Public Universities Australia says SA uni merger ‘offers no benefit’
By TIM DODD
HIGHER EDUCATION EDITOR
7:17PM JUNE 13, 2023
A key alliance representing academics and students is opposing the merger of South Australia’s two largest universities, warning that it is not in the public interest.
Public Universities Australia, a group backed by academic and student groups, the National Tertiary Education Union and many individual academics, said in a statement this week that the proposed merger of the University of Adelaide and the University of South Australia “is likely to produce an extremely large institution in which academic standards are further eroded and students are less satisfied”.
“Disadvantaged student groups are not likely to fare better in such an institution,” the PUA said.

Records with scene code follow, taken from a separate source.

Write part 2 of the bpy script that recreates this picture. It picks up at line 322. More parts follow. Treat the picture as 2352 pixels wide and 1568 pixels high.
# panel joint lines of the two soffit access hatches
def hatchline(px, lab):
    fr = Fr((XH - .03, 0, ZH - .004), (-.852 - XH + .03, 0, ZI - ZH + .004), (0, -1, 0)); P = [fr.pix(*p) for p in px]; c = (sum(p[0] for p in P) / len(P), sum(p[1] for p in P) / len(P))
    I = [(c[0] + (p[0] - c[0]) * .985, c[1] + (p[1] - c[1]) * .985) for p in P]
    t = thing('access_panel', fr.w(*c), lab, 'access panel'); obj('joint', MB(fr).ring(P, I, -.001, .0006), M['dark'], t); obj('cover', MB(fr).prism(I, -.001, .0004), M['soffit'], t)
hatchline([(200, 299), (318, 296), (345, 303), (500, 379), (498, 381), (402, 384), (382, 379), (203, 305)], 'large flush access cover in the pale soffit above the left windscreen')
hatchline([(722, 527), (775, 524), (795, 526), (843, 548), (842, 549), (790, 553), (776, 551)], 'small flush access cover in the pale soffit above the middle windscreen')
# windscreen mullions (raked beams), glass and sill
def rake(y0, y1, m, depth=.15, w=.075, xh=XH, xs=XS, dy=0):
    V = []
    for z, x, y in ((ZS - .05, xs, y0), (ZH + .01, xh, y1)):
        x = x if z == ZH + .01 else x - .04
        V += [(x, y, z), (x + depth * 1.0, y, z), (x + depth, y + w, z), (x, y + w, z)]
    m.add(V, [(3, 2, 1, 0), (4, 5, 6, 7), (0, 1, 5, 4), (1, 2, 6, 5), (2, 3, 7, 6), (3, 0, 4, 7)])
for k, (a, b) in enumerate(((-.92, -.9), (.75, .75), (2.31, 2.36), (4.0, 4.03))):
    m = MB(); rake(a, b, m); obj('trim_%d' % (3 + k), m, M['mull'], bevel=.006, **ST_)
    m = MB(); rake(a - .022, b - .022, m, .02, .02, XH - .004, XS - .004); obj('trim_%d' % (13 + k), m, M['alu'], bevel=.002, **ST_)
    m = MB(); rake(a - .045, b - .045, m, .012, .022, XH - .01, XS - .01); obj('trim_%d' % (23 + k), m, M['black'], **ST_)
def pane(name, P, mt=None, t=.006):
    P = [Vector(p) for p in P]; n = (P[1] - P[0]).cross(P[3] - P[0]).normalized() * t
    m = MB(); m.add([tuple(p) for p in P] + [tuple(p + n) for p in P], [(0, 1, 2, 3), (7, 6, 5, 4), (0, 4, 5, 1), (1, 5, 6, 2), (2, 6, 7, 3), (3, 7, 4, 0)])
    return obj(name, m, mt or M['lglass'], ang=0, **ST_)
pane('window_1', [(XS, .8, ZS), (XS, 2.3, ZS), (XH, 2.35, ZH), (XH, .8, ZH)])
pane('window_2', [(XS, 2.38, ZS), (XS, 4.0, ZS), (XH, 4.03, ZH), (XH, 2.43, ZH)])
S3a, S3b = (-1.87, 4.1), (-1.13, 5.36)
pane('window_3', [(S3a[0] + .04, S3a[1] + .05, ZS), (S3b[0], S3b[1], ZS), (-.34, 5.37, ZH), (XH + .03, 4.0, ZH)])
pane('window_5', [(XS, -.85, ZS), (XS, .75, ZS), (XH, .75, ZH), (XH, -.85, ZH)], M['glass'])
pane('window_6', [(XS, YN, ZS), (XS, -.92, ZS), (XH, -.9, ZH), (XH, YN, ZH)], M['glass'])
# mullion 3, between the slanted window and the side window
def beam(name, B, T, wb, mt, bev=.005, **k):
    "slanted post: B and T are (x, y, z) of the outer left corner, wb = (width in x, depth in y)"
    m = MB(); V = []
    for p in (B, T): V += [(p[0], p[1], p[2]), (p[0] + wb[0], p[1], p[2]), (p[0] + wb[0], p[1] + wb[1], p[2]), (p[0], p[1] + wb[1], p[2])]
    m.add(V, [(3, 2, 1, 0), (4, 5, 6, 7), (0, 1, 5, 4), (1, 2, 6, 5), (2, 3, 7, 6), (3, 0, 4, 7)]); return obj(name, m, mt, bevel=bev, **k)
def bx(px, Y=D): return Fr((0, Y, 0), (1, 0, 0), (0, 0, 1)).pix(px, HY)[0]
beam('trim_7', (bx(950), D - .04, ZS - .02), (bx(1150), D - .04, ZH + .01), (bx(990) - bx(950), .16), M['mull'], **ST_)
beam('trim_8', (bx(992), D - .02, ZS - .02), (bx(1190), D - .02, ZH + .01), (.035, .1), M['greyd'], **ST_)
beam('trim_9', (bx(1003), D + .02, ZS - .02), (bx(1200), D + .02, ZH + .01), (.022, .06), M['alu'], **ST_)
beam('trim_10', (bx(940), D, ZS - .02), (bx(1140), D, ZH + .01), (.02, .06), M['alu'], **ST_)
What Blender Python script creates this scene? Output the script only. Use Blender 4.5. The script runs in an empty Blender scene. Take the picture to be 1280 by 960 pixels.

The group said that mergers between education institutions with the aim of reducing costs had a high risk of prioritising efficiency (as measured by university managers) over effectiveness of teaching.
It said that students and teaching were generally viewed in Australia’s higher education system “as an exploitable source of revenue through which to subsidise inadequately funded research”.
“There is no indication that this structural antagonism between research and teaching will change with the proposed merger; instead it continues policies that have steadily eroded Australia’s sovereign capabilities that critically rely on the quality of both teaching and research,” PUA said.
The SA university merger has been strongly backed by state Premier Peter Malinauskas.
The two universities are currently working on a business plan – due to be completed soon – which will inform the decision of the both institutions’ governing bodies on whether to proceed with the merger.
PUA added that it did not rule out supporting any South Australian university merger, or some other from of cross-institutional collaboration in the state, if it was “designed to strengthen academic standards, student learning, teaching, and the nexus between research and teaching”.